▸ Request
Nothing outside the stretch should be returned: give exactly the lines from the line containing "What Blender Python" through the line containing "W.node_tree.nodes['Background'].inputs[1].default_value = 0.34", including both.

-- START OF Dataset rows --

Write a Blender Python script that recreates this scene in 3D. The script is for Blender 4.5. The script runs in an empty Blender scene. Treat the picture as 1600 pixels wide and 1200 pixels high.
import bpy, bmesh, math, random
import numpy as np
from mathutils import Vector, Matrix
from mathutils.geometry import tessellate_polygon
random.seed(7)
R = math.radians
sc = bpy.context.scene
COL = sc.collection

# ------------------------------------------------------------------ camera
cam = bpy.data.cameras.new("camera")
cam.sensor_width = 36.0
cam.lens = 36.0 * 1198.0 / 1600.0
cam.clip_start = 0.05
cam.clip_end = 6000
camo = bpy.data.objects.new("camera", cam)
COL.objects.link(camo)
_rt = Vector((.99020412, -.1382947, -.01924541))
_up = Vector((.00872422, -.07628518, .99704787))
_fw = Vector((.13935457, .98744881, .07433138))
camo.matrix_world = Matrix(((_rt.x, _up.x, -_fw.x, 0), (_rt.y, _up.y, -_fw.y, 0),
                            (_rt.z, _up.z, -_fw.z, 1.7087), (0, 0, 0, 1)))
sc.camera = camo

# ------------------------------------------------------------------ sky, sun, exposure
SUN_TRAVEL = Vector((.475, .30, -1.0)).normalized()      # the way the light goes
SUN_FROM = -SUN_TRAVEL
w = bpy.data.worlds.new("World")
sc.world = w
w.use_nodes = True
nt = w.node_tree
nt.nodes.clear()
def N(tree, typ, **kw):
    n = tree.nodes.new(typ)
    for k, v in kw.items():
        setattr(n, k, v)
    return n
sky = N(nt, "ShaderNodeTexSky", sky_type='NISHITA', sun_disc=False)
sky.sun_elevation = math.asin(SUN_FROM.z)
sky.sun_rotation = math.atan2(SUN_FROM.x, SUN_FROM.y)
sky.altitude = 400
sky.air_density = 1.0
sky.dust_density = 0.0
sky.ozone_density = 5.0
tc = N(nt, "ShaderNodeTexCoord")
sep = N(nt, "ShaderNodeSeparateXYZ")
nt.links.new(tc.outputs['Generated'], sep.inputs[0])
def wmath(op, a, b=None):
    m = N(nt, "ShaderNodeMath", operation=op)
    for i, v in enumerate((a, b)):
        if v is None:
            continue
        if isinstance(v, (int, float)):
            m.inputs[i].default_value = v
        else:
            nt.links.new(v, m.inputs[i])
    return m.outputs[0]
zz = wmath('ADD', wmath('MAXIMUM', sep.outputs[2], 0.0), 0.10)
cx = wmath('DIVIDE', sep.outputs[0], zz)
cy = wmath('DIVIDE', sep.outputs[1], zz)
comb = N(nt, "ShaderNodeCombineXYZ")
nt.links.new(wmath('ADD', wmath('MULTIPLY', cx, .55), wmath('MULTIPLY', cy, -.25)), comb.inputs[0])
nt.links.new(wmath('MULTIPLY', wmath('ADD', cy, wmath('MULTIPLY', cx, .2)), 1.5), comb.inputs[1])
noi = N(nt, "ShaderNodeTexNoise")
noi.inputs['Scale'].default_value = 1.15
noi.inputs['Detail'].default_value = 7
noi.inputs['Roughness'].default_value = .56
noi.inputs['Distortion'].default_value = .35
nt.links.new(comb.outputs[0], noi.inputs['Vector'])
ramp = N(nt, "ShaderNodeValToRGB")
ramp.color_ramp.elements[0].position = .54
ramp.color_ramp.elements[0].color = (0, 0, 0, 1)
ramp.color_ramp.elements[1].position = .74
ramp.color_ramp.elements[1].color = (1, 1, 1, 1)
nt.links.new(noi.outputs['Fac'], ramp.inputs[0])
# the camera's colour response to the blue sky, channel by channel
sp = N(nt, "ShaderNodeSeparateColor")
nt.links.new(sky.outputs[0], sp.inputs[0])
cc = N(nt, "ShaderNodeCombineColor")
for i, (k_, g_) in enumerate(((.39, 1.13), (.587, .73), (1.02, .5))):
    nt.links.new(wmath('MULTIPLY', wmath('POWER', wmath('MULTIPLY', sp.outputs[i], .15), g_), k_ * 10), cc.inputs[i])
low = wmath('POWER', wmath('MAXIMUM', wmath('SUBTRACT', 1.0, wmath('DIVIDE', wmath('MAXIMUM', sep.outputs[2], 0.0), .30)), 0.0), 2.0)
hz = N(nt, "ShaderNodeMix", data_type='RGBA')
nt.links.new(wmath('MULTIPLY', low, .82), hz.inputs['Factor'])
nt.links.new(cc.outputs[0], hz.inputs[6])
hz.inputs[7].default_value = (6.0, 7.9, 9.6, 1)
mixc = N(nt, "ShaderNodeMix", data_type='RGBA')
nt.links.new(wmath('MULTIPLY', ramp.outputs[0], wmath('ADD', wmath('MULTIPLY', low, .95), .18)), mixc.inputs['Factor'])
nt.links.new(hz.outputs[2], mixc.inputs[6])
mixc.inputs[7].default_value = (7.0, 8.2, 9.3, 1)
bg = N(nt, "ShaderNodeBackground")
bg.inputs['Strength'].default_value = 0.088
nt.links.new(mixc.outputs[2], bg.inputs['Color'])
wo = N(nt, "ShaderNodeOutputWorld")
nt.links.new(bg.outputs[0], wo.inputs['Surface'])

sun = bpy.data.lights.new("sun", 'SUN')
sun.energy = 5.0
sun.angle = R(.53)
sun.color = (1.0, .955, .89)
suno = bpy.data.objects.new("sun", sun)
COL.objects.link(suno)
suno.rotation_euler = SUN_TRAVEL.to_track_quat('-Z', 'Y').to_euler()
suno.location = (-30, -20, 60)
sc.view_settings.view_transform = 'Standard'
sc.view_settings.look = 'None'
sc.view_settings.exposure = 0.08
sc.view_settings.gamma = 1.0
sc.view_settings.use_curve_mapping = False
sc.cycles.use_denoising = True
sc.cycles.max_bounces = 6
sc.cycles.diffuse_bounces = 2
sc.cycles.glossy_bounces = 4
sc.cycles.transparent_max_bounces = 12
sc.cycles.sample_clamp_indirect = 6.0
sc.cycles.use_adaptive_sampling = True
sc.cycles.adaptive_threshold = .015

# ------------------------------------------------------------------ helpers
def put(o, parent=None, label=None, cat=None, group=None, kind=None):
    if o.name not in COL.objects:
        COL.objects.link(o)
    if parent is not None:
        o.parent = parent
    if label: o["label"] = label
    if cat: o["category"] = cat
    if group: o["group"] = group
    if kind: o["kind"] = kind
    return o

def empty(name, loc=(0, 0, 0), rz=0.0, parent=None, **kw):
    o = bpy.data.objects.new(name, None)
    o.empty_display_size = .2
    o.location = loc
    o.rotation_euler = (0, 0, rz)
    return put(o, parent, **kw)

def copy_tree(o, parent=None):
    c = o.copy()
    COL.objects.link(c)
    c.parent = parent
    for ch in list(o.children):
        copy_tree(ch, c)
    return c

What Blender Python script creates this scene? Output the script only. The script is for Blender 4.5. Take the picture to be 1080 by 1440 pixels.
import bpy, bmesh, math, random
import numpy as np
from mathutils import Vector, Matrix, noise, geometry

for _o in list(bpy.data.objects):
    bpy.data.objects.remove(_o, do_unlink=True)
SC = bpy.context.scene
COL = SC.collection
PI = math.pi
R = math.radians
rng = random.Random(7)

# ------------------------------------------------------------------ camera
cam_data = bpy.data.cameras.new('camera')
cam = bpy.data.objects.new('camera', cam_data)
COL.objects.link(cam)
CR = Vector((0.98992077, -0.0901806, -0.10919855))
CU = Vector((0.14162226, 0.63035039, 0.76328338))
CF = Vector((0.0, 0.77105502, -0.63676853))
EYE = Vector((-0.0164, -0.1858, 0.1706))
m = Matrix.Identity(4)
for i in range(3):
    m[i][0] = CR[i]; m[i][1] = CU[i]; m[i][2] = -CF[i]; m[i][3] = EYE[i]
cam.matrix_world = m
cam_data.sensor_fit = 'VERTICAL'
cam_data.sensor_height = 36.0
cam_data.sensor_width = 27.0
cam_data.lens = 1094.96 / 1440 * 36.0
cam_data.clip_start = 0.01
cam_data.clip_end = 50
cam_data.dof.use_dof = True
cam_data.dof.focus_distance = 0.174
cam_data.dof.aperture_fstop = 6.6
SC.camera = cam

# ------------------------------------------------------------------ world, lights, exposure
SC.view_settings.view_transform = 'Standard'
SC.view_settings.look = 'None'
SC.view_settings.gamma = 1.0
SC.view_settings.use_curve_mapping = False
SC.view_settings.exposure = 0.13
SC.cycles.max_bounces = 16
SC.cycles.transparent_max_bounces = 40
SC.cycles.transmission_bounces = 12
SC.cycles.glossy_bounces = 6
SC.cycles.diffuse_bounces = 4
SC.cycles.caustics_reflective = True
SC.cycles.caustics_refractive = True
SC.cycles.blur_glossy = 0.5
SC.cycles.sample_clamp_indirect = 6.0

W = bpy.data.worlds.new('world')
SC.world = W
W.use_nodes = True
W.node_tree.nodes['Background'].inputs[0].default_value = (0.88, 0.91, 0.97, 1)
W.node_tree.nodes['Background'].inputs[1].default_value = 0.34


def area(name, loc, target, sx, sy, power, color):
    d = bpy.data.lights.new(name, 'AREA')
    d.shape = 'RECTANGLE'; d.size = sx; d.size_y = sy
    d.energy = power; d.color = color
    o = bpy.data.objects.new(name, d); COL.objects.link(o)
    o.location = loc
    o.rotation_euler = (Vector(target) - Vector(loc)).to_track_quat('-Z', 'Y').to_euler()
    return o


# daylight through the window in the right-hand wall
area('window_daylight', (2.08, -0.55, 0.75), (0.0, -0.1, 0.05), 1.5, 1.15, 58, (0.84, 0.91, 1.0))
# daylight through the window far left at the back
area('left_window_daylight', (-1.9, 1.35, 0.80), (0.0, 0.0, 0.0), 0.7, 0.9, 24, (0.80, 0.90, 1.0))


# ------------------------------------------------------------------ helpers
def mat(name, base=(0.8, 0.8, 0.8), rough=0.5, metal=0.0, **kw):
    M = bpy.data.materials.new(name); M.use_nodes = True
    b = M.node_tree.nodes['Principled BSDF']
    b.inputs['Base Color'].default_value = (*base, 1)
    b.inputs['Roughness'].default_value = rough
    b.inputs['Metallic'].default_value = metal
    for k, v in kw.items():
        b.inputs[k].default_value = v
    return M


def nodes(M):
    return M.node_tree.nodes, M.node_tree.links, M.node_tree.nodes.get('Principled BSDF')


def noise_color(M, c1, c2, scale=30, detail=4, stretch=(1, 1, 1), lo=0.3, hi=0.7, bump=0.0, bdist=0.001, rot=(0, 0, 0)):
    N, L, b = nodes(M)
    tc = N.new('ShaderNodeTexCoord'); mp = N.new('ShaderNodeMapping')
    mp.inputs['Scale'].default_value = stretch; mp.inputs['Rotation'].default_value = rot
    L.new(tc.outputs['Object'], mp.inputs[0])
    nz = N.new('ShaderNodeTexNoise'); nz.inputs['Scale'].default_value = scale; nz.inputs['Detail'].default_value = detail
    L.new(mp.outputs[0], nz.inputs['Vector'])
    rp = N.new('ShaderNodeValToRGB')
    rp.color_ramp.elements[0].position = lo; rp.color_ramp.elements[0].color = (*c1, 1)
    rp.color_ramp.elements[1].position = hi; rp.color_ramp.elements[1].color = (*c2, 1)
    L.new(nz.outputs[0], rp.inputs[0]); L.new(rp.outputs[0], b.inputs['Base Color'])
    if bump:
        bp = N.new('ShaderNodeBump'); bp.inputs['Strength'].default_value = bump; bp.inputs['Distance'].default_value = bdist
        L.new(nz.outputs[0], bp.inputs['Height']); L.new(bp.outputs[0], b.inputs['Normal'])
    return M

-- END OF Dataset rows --

▸ Response to the task
What Blender Python script creates this scene? Output the script only. The script is for Blender 4.5. Take the picture to be 1080 by 1440 pixels.
import bpy, bmesh, math, random
import numpy as np
from mathutils import Vector, Matrix, noise, geometry

for _o in list(bpy.data.objects):
    bpy.data.objects.remove(_o, do_unlink=True)
SC = bpy.context.scene
COL = SC.collection
PI = math.pi
R = math.radians
rng = random.Random(7)

# ------------------------------------------------------------------ camera
cam_data = bpy.data.cameras.new('camera')
cam = bpy.data.objects.new('camera', cam_data)
COL.objects.link(cam)
CR = Vector((0.98992077, -0.0901806, -0.10919855))
CU = Vector((0.14162226, 0.63035039, 0.76328338))
CF = Vector((0.0, 0.77105502, -0.63676853))
EYE = Vector((-0.0164, -0.1858, 0.1706))
m = Matrix.Identity(4)
for i in range(3):
    m[i][0] = CR[i]; m[i][1] = CU[i]; m[i][2] = -CF[i]; m[i][3] = EYE[i]
cam.matrix_world = m
cam_data.sensor_fit = 'VERTICAL'
cam_data.sensor_height = 36.0
cam_data.sensor_width = 27.0
cam_data.lens = 1094.96 / 1440 * 36.0
cam_data.clip_start = 0.01
cam_data.clip_end = 50
cam_data.dof.use_dof = True
cam_data.dof.focus_distance = 0.174
cam_data.dof.aperture_fstop = 6.6
SC.camera = cam

# ------------------------------------------------------------------ world, lights, exposure
SC.view_settings.view_transform = 'Standard'
SC.view_settings.look = 'None'
SC.view_settings.gamma = 1.0
SC.view_settings.use_curve_mapping = False
SC.view_settings.exposure = 0.13
SC.cycles.max_bounces = 16
SC.cycles.transparent_max_bounces = 40
SC.cycles.transmission_bounces = 12
SC.cycles.glossy_bounces = 6
SC.cycles.diffuse_bounces = 4
SC.cycles.caustics_reflective = True
SC.cycles.caustics_refractive = True
SC.cycles.blur_glossy = 0.5
SC.cycles.sample_clamp_indirect = 6.0

W = bpy.data.worlds.new('world')
SC.world = W
W.use_nodes = True
W.node_tree.nodes['Background'].inputs[0].default_value = (0.88, 0.91, 0.97, 1)
W.node_tree.nodes['Background'].inputs[1].default_value = 0.34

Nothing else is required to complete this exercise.